Arizona, Arkansas and Texas proposed bills to exempt people with severe mental illness from death penalty eligibility. The bills failed in Arizona and Arkansas. Texas passed the bill but no action has been taken in the Senate.
Gov. Jay Inslee signed legislation to formally remove the death penalty law from the books five years after the Washington State Supreme Court struck it down as unconstitutional. Inslee stated, “The court made clear, and we know this to be true, that the penalty has been applied unequally and in a racially insensitive manner.”
DPIC said the Pennsylvania House Judiciary Committee voted in favor of a death penalty repeal bill in October, the first step toward abolishing the death penalty in the state which hasn’t executed anyone since 1999.

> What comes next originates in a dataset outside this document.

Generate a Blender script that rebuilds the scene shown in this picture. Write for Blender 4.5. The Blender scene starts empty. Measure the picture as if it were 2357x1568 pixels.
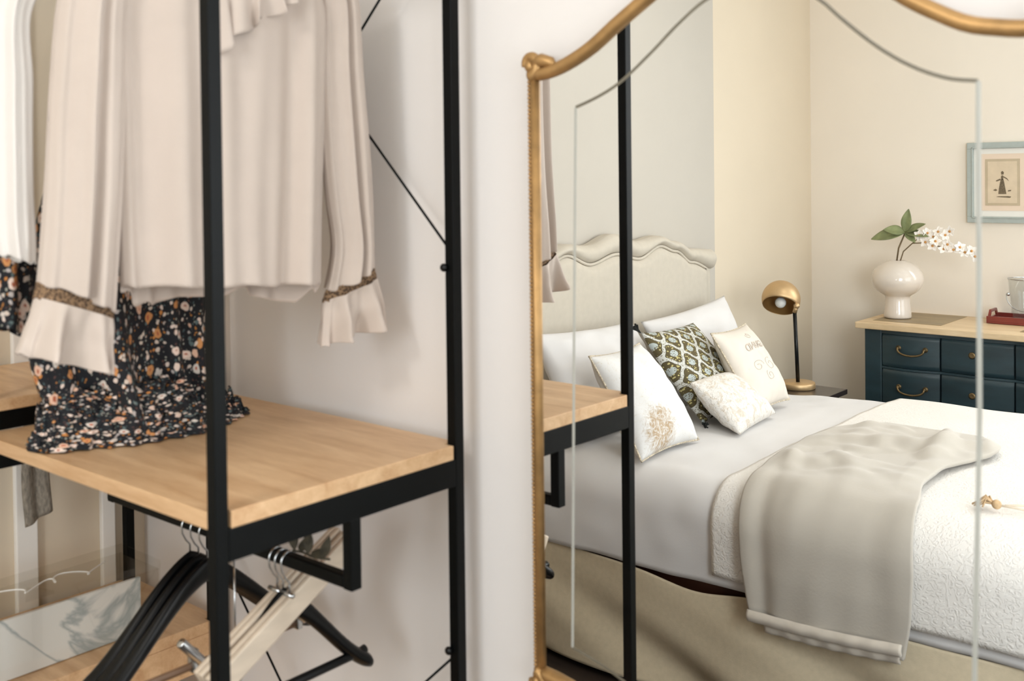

Legislators from 12 different states and the U.S. Congress have introduced bills to abolish the death penalty. For example, a bipartisan group of Ohio State House Representatives introduced a bill that would abolish the death penalty and replace it with life in prison without parole.

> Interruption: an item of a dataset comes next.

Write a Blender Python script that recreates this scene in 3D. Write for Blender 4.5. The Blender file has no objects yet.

The report also brought up unsuccessful legislative efforts to abolish the death penalty in Louisiana. Governor John Bel Edwards had publicly announced his opposition to capital punishment.
Most people executed in 2023 had vulnerabilities, and many would also have likely not been sentenced to death today, said the report, noting 79 percent of people executed this year had at least one impairment.
The DPIC said impairments include serious mental illness, brain injury, developmental brain damage, the IQ in the intellectually disabled range, chronic serious childhood trauma, neglect, and/or abuse. At least three were under the age of 20 at the time a crime was committed.
Governor of Florida, Ron DeSantis, has scheduled eight executions since he took office in 2019, bringing the total number of executions in Florida since 1976 to 105. Texas maintains its status as the state with the most executions conducted, said DPIC, adding of 58 death warrants in the U.S. issued in 2023 only 41 percent were carried out.
The annual report said race continues to matter in regard to who is sentenced to the death penalty. The majority of the crimes for which people were executed involved white victims at 79 percent. None of the 15 white defendants executed in 2023 were convicted for killing a person of color. None of the 24 people executed were people of color. Four of the nine were people of color executed for killing white victims. People of color were overrepresented among those executed in 2023 in the state of Texas, which was five out of eight prisoners.
DPIC said those executed in 2023 have spent an average of 23 years on death row. More than half have been on death row for more than 20 years. Experts, the center said, have found that extended solitary confinement and harsh conditions causes mental illness in healthy prisoners and worsens the illnesses of those who already have conditions.
As of January 1, 2023 there were 2,331 people on death row. As of December 1, 21 people were sentenced to death in 2023. Again, Florida has imposed the most death sentences in the U.S., said DPIC.
In July 2023, Ayanna Pressley and Dick Durbin, cited DPIC, reintroduced the Federal Death Penalty Prohibition Act of 2023 to prohibit the use of the death penalty at the federal level.